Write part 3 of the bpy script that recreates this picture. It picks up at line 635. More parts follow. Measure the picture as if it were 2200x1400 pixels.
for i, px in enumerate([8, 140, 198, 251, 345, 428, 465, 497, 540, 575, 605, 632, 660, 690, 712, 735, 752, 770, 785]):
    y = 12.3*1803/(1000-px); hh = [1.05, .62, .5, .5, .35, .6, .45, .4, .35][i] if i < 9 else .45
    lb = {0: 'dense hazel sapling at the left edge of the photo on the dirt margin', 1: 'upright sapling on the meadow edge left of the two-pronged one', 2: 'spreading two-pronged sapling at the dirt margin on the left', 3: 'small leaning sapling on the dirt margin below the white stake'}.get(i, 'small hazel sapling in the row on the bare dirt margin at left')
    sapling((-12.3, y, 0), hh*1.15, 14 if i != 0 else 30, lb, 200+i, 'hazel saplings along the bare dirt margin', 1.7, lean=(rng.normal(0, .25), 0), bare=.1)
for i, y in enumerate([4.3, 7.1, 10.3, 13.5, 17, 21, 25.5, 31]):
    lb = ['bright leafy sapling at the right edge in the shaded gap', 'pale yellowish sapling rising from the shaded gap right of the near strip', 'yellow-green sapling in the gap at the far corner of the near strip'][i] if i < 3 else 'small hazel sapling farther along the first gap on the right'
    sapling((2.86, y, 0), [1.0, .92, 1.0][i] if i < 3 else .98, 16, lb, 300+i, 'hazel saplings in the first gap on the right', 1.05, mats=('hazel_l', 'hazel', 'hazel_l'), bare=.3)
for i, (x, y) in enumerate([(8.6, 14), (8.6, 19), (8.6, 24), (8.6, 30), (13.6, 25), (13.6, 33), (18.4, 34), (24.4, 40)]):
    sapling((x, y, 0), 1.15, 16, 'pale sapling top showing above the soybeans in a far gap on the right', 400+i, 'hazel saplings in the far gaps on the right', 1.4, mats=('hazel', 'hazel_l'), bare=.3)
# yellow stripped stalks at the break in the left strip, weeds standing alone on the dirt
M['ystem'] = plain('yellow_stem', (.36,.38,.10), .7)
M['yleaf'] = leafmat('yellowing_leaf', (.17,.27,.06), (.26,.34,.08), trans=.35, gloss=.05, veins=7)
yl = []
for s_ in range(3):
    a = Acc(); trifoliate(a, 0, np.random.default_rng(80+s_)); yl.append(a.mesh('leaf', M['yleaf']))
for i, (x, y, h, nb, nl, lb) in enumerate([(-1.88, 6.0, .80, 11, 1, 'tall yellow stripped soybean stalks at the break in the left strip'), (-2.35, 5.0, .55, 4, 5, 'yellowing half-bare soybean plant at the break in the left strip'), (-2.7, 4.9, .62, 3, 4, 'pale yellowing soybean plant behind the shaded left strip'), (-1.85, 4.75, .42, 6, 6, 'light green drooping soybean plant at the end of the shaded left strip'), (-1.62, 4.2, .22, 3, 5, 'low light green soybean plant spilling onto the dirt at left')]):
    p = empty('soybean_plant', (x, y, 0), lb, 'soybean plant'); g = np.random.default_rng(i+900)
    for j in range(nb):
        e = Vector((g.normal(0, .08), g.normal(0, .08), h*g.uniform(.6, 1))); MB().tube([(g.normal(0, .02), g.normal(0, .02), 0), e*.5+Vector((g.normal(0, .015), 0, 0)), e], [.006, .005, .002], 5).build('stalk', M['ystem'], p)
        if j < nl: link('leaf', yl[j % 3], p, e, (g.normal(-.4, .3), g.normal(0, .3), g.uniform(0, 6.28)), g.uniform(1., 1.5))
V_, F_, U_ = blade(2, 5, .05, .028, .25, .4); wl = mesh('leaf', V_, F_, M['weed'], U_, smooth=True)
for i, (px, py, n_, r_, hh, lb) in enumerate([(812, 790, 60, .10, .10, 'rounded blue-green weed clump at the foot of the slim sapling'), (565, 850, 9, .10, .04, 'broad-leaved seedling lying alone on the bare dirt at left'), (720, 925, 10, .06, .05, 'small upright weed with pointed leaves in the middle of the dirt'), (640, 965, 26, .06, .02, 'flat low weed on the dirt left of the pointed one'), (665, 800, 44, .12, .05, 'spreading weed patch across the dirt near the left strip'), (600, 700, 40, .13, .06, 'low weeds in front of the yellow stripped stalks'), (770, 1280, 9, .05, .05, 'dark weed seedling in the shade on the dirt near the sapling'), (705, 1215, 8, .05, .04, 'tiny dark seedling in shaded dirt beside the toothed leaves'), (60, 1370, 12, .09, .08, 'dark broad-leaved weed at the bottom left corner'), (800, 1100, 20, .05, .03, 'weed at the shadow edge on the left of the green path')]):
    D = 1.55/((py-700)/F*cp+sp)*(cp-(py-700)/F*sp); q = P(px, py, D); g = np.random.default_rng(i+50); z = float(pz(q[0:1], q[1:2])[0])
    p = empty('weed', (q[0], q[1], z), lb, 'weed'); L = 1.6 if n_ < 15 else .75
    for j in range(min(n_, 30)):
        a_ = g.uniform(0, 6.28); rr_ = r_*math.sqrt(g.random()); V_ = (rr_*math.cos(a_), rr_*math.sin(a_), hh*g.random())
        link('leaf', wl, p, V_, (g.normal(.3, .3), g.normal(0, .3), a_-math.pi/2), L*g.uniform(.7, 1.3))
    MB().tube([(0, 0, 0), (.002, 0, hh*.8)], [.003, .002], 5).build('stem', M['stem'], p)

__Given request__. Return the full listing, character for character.

__The output__.
Write part 3 of the bpy script that recreates this picture. It picks up at line 635. More parts follow. Measure the picture as if it were 2200x1400 pixels.
for i, px in enumerate([8, 140, 198, 251, 345, 428, 465, 497, 540, 575, 605, 632, 660, 690, 712, 735, 752, 770, 785]):
    y = 12.3*1803/(1000-px); hh = [1.05, .62, .5, .5, .35, .6, .45, .4, .35][i] if i < 9 else .45
    lb = {0: 'dense hazel sapling at the left edge of the photo on the dirt margin', 1: 'upright sapling on the meadow edge left of the two-pronged one', 2: 'spreading two-pronged sapling at the dirt margin on the left', 3: 'small leaning sapling on the dirt margin below the white stake'}.get(i, 'small hazel sapling in the row on the bare dirt margin at left')
    sapling((-12.3, y, 0), hh*1.15, 14 if i != 0 else 30, lb, 200+i, 'hazel saplings along the bare dirt margin', 1.7, lean=(rng.normal(0, .25), 0), bare=.1)
for i, y in enumerate([4.3, 7.1, 10.3, 13.5, 17, 21, 25.5, 31]):
    lb = ['bright leafy sapling at the right edge in the shaded gap', 'pale yellowish sapling rising from the shaded gap right of the near strip', 'yellow-green sapling in the gap at the far corner of the near strip'][i] if i < 3 else 'small hazel sapling farther along the first gap on the right'
    sapling((2.86, y, 0), [1.0, .92, 1.0][i] if i < 3 else .98, 16, lb, 300+i, 'hazel saplings in the first gap on the right', 1.05, mats=('hazel_l', 'hazel', 'hazel_l'), bare=.3)
for i, (x, y) in enumerate([(8.6, 14), (8.6, 19), (8.6, 24), (8.6, 30), (13.6, 25), (13.6, 33), (18.4, 34), (24.4, 40)]):
    sapling((x, y, 0), 1.15, 16, 'pale sapling top showing above the soybeans in a far gap on the right', 400+i, 'hazel saplings in the far gaps on the right', 1.4, mats=('hazel', 'hazel_l'), bare=.3)
# yellow stripped stalks at the break in the left strip, weeds standing alone on the dirt
M['ystem'] = plain('yellow_stem', (.36,.38,.10), .7)
M['yleaf'] = leafmat('yellowing_leaf', (.17,.27,.06), (.26,.34,.08), trans=.35, gloss=.05, veins=7)
yl = []
for s_ in range(3):
    a = Acc(); trifoliate(a, 0, np.random.default_rng(80+s_)); yl.append(a.mesh('leaf', M['yleaf']))
for i, (x, y, h, nb, nl, lb) in enumerate([(-1.88, 6.0, .80, 11, 1, 'tall yellow stripped soybean stalks at the break in the left strip'), (-2.35, 5.0, .55, 4, 5, 'yellowing half-bare soybean plant at the break in the left strip'), (-2.7, 4.9, .62, 3, 4, 'pale yellowing soybean plant behind the shaded left strip'), (-1.85, 4.75, .42, 6, 6, 'light green drooping soybean plant at the end of the shaded left strip'), (-1.62, 4.2, .22, 3, 5, 'low light green soybean plant spilling onto the dirt at left')]):
    p = empty('soybean_plant', (x, y, 0), lb, 'soybean plant'); g = np.random.default_rng(i+900)
    for j in range(nb):
        e = Vector((g.normal(0, .08), g.normal(0, .08), h*g.uniform(.6, 1))); MB().tube([(g.normal(0, .02), g.normal(0, .02), 0), e*.5+Vector((g.normal(0, .015), 0, 0)), e], [.006, .005, .002], 5).build('stalk', M['ystem'], p)
        if j < nl: link('leaf', yl[j % 3], p, e, (g.normal(-.4, .3), g.normal(0, .3), g.uniform(0, 6.28)), g.uniform(1., 1.5))
V_, F_, U_ = blade(2, 5, .05, .028, .25, .4); wl = mesh('leaf', V_, F_, M['weed'], U_, smooth=True)
for i, (px, py, n_, r_, hh, lb) in enumerate([(812, 790, 60, .10, .10, 'rounded blue-green weed clump at the foot of the slim sapling'), (565, 850, 9, .10, .04, 'broad-leaved seedling lying alone on the bare dirt at left'), (720, 925, 10, .06, .05, 'small upright weed with pointed leaves in the middle of the dirt'), (640, 965, 26, .06, .02, 'flat low weed on the dirt left of the pointed one'), (665, 800, 44, .12, .05, 'spreading weed patch across the dirt near the left strip'), (600, 700, 40, .13, .06, 'low weeds in front of the yellow stripped stalks'), (770, 1280, 9, .05, .05, 'dark weed seedling in the shade on the dirt near the sapling'), (705, 1215, 8, .05, .04, 'tiny dark seedling in shaded dirt beside the toothed leaves'), (60, 1370, 12, .09, .08, 'dark broad-leaved weed at the bottom left corner'), (800, 1100, 20, .05, .03, 'weed at the shadow edge on the left of the green path')]):
    D = 1.55/((py-700)/F*cp+sp)*(cp-(py-700)/F*sp); q = P(px, py, D); g = np.random.default_rng(i+50); z = float(pz(q[0:1], q[1:2])[0])
    p = empty('weed', (q[0], q[1], z), lb, 'weed'); L = 1.6 if n_ < 15 else .75
    for j in range(min(n_, 30)):
        a_ = g.uniform(0, 6.28); rr_ = r_*math.sqrt(g.random()); V_ = (rr_*math.cos(a_), rr_*math.sin(a_), hh*g.random())
        link('leaf', wl, p, V_, (g.normal(.3, .3), g.normal(0, .3), a_-math.pi/2), L*g.uniform(.7, 1.3))
    MB().tube([(0, 0, 0), (.002, 0, hh*.8)], [.003, .002], 5).build('stem', M['stem'], p)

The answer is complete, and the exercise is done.